Story last updated at 12:19 p.m. Thursday, May 2, 2002

Economic forum focuses on bay's south side

Happenings in Seldovia

by Sepp Jannotta
Staff Writer

The Seldovia City Council and the Seldovia Chamber of Commerce teamed up last week to discuss economic development.

A group of business leaders, politicians, and economic development planners and consultants from Seldovia and across Southcentral Alaska spent Thursday and Friday at the Community Center, sharing ideas and hearing the concerns of the people on the south side of Kachemak Bay.

Telecommunications, transportation, tourism and the prospects for industry were the chief areas of focus.

A big issue for people was the need to stay connected with the rest of the southern Kenai Peninsula, not to mention the rest of the world, Seldovia City Manager Ken Weaver said.

As representatives from Alaska Communications Systems and AT&T looked on, locals complained that there is virtually no reliable cell phone service for much of the Seldovia area. In addition, people were curious about the fact that it requires a long distance call for Port Graham residents to phone Seldovia, less than 10 miles away as the crow flies.

"Particularly, the people in the Port Graham area were not happy about the long distance tariff," Weaver said.

There was more talk of enhancing ferry service to the southern bay communities, with Clem Tillion presenting the concepts involved in making a more direct, short-haul ferry service work. More reliable transportation might also involve upgrades in the Jackalof Bay and Rocky River roads.

According to Weaver, Tillion said that by allowing access to the Gulf of Alaska via the Rocky River Road, residents in the Seldovia area might enhance fishing and tourism opportunities on the Peninsula's outer coast. People in the Seldovia area seemed to feel that maintaining a connection to the fishing industry is very important, Weaver said.

Jeff Berger of Deep Creek Custom Packing offered one option when he talked of the opportunity for area commercial fishermen to participate in a new regional drive to market premium "Kenai Wild" brand sockeye salmon.

Berger, representing the Kenai Peninsula Borough Salmon Branding Project, talked about efforts to differentiate Cook Inlet-caught sockeye from the other salmon, particularly farm-raised salmon.

"It's not the same product at all," Berger said of farmed salmon. "The only thing that's the same is the name salmon.
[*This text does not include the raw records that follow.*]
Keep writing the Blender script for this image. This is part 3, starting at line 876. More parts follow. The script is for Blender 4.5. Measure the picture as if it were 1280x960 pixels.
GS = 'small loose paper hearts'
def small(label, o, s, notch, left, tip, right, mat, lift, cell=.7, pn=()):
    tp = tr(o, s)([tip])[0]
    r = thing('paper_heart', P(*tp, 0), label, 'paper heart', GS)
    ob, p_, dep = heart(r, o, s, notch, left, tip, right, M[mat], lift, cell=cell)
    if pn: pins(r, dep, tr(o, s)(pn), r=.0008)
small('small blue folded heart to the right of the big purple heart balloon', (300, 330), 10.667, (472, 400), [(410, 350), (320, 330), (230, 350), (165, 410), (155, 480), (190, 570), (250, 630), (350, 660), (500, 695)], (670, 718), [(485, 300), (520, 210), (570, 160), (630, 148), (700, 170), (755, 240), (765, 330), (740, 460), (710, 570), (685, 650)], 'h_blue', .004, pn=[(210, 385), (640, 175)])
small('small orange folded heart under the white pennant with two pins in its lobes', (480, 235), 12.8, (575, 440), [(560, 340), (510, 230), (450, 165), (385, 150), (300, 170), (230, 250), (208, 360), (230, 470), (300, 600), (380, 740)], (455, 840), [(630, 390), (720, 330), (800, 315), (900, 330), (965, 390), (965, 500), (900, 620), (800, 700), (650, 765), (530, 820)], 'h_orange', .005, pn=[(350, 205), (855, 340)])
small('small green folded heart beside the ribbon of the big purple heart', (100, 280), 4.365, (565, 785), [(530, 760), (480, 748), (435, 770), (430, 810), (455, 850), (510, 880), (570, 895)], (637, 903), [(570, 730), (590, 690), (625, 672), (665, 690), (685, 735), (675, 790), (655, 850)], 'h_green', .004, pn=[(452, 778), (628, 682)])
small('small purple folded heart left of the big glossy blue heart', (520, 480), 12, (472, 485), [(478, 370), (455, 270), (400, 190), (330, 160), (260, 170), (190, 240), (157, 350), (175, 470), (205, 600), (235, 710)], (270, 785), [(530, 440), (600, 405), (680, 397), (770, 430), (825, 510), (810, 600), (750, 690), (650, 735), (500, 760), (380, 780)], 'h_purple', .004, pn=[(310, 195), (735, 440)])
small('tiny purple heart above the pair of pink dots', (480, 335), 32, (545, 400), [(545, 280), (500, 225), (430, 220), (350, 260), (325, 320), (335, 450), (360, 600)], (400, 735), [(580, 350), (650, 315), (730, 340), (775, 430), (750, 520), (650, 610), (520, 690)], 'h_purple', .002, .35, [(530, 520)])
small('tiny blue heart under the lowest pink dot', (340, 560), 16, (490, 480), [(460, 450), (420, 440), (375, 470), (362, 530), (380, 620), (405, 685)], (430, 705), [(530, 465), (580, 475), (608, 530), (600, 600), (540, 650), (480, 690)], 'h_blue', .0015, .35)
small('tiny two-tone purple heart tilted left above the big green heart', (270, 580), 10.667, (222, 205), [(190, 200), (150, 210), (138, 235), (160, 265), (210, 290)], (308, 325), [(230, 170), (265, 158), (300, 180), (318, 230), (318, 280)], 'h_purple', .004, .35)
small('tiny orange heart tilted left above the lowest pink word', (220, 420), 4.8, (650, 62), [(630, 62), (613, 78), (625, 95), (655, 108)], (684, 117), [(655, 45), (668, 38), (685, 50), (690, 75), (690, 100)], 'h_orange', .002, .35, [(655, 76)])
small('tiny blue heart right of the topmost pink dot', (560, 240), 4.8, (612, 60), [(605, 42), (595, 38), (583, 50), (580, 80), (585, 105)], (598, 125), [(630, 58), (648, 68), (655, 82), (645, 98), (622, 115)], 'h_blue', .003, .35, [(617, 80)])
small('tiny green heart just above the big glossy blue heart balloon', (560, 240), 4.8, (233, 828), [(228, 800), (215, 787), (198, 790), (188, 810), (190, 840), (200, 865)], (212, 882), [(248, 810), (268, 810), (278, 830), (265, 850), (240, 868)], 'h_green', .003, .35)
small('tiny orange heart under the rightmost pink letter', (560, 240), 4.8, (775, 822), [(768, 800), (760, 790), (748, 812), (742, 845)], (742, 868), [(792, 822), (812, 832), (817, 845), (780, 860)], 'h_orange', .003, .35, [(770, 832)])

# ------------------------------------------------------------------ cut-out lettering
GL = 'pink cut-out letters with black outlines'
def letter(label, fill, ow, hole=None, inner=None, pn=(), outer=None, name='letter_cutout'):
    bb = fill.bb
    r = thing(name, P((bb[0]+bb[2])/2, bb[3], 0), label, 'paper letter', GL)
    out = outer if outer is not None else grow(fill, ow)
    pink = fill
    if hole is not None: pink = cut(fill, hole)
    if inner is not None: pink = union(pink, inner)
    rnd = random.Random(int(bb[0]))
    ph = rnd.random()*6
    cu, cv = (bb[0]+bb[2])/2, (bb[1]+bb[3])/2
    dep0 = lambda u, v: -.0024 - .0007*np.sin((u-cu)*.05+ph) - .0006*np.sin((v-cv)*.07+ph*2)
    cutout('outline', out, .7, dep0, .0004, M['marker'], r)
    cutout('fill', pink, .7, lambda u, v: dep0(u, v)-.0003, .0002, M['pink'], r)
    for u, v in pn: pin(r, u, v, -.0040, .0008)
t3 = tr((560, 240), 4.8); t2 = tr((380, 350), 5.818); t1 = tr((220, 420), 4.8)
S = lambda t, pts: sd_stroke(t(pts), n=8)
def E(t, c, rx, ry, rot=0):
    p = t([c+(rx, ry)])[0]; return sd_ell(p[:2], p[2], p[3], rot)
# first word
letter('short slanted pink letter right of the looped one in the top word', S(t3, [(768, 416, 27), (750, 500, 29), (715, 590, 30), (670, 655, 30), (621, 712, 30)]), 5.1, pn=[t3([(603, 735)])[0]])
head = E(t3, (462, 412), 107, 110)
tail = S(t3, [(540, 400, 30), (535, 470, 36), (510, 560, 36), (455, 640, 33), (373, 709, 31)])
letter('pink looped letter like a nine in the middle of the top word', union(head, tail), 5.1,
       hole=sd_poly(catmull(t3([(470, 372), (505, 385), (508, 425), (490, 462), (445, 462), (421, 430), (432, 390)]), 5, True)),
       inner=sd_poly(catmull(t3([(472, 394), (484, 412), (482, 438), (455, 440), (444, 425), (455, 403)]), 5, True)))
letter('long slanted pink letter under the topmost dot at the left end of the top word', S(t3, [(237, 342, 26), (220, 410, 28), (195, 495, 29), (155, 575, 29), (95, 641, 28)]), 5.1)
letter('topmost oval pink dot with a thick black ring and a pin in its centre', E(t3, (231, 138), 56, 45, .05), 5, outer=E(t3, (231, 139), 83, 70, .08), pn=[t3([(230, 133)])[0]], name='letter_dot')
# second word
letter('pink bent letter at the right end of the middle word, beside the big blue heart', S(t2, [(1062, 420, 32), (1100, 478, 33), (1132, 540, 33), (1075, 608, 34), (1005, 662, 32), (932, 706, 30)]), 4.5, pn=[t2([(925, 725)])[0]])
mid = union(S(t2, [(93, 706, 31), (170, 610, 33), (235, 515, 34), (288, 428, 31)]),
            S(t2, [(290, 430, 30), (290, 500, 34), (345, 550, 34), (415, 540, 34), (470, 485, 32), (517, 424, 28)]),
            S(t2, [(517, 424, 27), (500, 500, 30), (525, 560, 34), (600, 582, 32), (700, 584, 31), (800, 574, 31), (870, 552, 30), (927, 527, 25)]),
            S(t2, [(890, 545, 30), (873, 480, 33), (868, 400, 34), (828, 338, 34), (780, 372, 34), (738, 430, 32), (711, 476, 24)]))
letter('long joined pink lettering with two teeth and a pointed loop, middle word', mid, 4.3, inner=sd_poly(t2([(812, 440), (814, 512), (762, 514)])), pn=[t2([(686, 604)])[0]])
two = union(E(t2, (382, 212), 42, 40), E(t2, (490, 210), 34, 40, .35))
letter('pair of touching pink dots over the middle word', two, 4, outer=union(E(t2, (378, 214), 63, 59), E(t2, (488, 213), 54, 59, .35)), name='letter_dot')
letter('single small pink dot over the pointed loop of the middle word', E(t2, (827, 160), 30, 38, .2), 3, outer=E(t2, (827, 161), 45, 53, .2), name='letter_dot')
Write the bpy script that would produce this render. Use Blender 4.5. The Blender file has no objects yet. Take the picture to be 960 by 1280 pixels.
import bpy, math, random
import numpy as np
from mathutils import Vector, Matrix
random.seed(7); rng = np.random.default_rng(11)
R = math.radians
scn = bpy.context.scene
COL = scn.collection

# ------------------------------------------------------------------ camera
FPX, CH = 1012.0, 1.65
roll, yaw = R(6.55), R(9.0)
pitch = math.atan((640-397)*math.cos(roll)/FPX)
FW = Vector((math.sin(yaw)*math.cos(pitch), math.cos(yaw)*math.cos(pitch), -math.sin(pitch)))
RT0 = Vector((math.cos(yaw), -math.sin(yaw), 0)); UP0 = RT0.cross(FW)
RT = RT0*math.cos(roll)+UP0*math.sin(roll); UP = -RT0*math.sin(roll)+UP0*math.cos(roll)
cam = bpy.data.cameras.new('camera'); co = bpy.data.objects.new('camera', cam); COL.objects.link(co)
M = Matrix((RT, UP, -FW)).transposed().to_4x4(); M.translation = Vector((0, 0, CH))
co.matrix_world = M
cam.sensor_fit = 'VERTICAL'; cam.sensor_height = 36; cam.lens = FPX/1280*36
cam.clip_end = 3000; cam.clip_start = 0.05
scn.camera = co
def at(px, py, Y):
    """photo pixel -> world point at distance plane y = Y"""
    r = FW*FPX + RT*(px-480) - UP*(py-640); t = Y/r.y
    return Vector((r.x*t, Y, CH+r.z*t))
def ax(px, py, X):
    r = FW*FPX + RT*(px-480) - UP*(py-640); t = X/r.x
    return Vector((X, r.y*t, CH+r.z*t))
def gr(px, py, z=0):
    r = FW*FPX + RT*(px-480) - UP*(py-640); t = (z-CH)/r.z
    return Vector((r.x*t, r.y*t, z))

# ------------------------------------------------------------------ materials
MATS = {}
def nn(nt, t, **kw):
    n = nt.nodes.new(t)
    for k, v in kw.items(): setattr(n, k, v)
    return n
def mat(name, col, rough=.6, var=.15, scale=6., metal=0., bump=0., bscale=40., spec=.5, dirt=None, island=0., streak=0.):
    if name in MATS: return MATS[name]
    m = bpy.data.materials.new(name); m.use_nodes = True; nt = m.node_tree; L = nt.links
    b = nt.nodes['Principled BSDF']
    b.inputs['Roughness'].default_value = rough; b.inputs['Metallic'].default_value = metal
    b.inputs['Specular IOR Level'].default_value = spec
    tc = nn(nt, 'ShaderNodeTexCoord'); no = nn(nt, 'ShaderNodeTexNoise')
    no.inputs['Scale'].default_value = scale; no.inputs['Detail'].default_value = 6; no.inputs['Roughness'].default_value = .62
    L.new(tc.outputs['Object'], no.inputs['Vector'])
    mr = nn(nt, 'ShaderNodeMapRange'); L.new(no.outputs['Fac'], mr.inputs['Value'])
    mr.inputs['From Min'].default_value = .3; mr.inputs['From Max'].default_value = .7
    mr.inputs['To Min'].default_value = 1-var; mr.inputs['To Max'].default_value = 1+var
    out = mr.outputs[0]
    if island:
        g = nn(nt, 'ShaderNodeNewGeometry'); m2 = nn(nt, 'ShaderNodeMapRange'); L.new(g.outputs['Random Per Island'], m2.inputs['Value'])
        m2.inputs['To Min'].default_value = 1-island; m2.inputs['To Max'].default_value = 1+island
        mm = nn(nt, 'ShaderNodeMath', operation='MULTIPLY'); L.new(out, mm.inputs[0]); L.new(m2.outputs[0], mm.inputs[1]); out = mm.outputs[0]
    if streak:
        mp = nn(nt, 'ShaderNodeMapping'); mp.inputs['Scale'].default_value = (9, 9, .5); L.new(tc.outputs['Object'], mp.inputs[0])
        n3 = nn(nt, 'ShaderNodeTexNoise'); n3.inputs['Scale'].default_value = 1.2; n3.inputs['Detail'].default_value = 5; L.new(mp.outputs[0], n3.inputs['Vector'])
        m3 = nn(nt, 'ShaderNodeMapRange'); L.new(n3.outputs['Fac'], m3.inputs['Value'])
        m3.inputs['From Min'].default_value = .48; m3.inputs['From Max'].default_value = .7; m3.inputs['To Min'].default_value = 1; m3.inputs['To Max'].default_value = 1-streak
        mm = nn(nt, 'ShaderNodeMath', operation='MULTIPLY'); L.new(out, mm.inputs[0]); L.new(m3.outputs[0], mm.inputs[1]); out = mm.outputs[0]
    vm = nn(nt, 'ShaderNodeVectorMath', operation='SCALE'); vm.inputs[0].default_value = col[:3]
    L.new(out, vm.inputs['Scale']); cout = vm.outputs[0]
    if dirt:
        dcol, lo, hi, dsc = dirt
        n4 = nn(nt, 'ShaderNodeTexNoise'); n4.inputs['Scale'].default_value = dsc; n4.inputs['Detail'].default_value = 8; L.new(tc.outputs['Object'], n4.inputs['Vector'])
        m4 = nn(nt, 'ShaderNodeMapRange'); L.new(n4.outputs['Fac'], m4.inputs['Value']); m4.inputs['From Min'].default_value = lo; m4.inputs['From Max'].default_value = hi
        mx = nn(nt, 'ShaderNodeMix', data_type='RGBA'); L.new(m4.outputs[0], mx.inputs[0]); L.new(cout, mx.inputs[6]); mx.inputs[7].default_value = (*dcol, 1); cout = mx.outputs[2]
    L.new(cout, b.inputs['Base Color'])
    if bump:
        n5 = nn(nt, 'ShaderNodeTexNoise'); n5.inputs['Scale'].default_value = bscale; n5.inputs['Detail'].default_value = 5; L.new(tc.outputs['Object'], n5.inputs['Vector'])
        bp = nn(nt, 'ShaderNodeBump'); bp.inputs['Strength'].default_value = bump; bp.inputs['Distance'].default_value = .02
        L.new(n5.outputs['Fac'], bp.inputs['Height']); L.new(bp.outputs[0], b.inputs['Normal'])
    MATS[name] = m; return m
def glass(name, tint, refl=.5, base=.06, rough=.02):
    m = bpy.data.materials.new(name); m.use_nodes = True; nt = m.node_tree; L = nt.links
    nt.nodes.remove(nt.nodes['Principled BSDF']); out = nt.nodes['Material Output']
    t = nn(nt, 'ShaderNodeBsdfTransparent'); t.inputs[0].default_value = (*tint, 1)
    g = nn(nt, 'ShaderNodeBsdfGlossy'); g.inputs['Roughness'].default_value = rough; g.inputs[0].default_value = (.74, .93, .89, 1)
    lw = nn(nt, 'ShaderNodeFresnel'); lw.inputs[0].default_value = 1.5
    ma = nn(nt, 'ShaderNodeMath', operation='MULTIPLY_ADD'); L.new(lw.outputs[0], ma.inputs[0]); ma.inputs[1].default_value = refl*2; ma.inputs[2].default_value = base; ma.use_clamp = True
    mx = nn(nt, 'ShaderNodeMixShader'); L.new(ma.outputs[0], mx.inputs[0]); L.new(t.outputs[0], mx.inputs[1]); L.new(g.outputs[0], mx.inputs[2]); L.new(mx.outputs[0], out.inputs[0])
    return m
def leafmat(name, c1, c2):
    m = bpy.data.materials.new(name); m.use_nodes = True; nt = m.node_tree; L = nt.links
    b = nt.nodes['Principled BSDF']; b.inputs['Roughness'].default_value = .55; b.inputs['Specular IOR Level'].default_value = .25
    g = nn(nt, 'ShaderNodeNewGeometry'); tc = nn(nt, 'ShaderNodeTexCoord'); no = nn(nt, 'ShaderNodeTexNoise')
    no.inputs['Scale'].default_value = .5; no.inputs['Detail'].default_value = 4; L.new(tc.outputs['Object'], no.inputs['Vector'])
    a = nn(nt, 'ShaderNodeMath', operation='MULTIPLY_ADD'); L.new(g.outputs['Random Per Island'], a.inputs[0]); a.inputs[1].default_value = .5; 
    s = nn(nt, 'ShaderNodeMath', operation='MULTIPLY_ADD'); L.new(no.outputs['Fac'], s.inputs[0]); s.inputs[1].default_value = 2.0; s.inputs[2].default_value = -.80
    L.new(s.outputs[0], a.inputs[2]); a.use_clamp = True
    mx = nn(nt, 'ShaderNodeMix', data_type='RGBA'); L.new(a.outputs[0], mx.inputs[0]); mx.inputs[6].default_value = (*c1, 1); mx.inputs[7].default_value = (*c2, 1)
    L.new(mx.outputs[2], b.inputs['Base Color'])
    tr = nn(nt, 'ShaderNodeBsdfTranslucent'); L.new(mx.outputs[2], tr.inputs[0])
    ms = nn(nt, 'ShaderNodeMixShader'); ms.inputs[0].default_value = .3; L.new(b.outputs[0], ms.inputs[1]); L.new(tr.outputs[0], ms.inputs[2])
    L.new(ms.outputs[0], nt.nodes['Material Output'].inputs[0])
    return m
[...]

You just can't compare it."

Berger said the Seldovia fishermen can produce Kenai Wild sockeye by participating in a quality-assurance program that mandates careful handling and processing of the fish at every step down the "chain of custody."

Weaver said, Doug Drum of Anchorage-based Indian Valley Meats made a similar presentation regarding the opportunities for local processing of meats and fish.

"I would hope that people got some ideas about entrepreneurial directions for themselves," Weaver said.

The ideas regarding the Seldovia tourism industry included looking for ways to increase the length of time the average visitor stays in the quaint fishing village, Weaver said.

"That might even be training our own people to be nice to them," he said.